**SUPPLIED INFORMATION:**
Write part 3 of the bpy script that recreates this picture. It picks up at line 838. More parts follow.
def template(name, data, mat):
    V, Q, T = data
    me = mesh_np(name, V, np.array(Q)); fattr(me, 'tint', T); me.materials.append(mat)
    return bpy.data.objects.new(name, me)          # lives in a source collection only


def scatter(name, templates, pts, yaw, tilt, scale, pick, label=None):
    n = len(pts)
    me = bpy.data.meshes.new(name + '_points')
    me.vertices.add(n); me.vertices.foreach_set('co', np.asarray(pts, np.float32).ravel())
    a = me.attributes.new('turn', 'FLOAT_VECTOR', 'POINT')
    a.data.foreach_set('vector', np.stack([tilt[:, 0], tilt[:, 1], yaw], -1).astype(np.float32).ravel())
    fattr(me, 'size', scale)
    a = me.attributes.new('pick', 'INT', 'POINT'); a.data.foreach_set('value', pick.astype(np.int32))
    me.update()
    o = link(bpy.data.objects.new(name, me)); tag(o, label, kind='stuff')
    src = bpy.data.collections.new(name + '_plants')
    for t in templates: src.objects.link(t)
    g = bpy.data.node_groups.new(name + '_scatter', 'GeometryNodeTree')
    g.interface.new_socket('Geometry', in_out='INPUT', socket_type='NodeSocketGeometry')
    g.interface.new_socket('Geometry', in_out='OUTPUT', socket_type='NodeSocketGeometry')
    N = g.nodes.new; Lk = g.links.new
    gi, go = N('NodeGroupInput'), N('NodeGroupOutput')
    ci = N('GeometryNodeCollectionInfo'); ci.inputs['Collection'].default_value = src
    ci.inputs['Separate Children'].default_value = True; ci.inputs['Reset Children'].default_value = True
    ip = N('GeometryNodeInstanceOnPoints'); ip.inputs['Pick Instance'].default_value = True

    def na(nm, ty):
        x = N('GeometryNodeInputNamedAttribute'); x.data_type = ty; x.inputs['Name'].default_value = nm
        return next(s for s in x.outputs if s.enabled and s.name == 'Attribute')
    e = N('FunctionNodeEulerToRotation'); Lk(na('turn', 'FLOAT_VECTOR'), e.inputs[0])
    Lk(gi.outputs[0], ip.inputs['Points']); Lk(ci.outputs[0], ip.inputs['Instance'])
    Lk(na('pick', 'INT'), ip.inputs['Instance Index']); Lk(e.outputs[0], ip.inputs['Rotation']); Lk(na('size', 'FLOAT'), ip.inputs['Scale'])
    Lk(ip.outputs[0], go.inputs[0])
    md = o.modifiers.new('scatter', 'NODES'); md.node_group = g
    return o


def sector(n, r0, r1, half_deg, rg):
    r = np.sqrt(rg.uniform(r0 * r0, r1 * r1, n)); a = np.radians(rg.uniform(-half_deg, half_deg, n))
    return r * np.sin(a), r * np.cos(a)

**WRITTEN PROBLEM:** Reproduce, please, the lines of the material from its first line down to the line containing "return bpy.data.objects.new(name, me)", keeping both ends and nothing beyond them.

**COMPLETE OUTPUT:**
Write part 3 of the bpy script that recreates this picture. It picks up at line 838. More parts follow.
def template(name, data, mat):
    V, Q, T = data
    me = mesh_np(name, V, np.array(Q)); fattr(me, 'tint', T); me.materials.append(mat)
    return bpy.data.objects.new(name, me)          # lives in a source collection only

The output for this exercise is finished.